-------- Dataset content --------
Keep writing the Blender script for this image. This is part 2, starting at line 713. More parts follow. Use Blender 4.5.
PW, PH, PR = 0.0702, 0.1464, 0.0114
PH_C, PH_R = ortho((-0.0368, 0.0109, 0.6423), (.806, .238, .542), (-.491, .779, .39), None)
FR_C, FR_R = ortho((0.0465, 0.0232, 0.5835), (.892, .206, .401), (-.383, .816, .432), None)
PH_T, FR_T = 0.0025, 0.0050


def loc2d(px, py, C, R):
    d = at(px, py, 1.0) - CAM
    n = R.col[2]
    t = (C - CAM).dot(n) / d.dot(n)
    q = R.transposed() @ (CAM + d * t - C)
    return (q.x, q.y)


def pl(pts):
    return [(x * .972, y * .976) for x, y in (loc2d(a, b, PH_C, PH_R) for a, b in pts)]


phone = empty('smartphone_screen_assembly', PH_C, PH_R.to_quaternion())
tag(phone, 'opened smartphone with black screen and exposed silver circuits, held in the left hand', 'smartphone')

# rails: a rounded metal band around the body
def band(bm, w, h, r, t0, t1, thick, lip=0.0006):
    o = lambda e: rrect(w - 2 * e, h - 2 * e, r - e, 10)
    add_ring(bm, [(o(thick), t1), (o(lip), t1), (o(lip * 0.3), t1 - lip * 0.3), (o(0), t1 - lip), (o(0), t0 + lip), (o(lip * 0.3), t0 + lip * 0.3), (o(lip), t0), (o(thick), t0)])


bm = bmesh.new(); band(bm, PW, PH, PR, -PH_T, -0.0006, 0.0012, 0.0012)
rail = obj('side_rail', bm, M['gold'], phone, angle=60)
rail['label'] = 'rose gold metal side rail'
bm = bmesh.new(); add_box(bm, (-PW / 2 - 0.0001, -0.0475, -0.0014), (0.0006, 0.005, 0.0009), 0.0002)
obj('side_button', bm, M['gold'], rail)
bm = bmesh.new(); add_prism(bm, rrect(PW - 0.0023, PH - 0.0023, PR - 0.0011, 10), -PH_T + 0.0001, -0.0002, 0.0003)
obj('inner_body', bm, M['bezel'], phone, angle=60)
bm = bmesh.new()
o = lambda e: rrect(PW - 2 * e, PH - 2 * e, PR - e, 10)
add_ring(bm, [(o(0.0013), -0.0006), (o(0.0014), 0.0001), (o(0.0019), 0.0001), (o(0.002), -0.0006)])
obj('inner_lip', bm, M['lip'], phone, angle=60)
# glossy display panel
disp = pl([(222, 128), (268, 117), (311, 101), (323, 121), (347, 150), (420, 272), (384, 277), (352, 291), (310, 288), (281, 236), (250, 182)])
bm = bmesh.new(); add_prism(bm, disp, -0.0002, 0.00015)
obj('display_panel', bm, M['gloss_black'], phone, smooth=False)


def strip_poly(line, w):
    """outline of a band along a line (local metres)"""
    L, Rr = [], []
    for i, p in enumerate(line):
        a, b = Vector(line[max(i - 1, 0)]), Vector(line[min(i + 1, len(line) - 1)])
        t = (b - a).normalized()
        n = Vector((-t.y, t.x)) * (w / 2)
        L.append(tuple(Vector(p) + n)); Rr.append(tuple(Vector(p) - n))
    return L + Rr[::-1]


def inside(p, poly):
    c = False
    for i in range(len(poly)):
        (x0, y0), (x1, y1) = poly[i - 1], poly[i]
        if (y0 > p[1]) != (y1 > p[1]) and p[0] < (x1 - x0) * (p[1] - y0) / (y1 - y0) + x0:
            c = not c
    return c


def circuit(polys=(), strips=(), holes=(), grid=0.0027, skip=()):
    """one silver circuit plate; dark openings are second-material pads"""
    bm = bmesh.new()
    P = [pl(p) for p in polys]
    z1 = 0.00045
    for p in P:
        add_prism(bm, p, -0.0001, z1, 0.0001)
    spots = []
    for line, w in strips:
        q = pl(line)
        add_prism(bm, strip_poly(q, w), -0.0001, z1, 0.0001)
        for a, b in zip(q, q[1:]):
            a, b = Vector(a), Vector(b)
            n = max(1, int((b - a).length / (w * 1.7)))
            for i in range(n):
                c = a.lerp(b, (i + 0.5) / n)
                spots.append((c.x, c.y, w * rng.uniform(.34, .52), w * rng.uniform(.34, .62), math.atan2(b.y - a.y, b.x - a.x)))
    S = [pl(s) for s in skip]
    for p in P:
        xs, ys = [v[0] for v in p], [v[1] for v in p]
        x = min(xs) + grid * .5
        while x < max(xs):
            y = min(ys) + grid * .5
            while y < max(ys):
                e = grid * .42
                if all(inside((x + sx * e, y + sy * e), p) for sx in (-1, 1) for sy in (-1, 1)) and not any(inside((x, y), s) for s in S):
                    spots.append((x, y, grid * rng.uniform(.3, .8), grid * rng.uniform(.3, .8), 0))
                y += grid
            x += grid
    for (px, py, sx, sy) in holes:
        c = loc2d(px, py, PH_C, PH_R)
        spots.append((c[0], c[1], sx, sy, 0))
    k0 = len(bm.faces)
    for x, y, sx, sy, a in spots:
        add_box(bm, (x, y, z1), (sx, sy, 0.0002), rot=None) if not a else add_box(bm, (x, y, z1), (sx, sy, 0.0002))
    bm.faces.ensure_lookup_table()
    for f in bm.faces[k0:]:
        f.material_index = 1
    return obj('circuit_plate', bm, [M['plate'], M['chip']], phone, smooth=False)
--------
[Given request] Repeat the material word for word from its opening line up to and including the line containing "add_ring(bm, [(o(thick), t1), (o(lip), t1), (o(lip".

[Response to this exercise]
Keep writing the Blender script for this image. This is part 2, starting at line 713. More parts follow. Use Blender 4.5.
PW, PH, PR = 0.0702, 0.1464, 0.0114
PH_C, PH_R = ortho((-0.0368, 0.0109, 0.6423), (.806, .238, .542), (-.491, .779, .39), None)
FR_C, FR_R = ortho((0.0465, 0.0232, 0.5835), (.892, .206, .401), (-.383, .816, .432), None)
PH_T, FR_T = 0.0025, 0.0050


def loc2d(px, py, C, R):
    d = at(px, py, 1.0) - CAM
    n = R.col[2]
    t = (C - CAM).dot(n) / d.dot(n)
    q = R.transposed() @ (CAM + d * t - C)
    return (q.x, q.y)


def pl(pts):
    return [(x * .972, y * .976) for x, y in (loc2d(a, b, PH_C, PH_R) for a, b in pts)]


phone = empty('smartphone_screen_assembly', PH_C, PH_R.to_quaternion())
tag(phone, 'opened smartphone with black screen and exposed silver circuits, held in the left hand', 'smartphone')

# rails: a rounded metal band around the body
def band(bm, w, h, r, t0, t1, thick, lip=0.0006):
    o = lambda e: rrect(w - 2 * e, h - 2 * e, r - e, 10)
    add_ring(bm, [(o(thick), t1), (o(lip), t1), (o(lip * 0.3), t1 - lip * 0.3), (o(0), t1 - lip), (o(0), t0 + lip), (o(lip * 0.3), t0 + lip * 0.3), (o(lip), t0), (o(thick), t0)])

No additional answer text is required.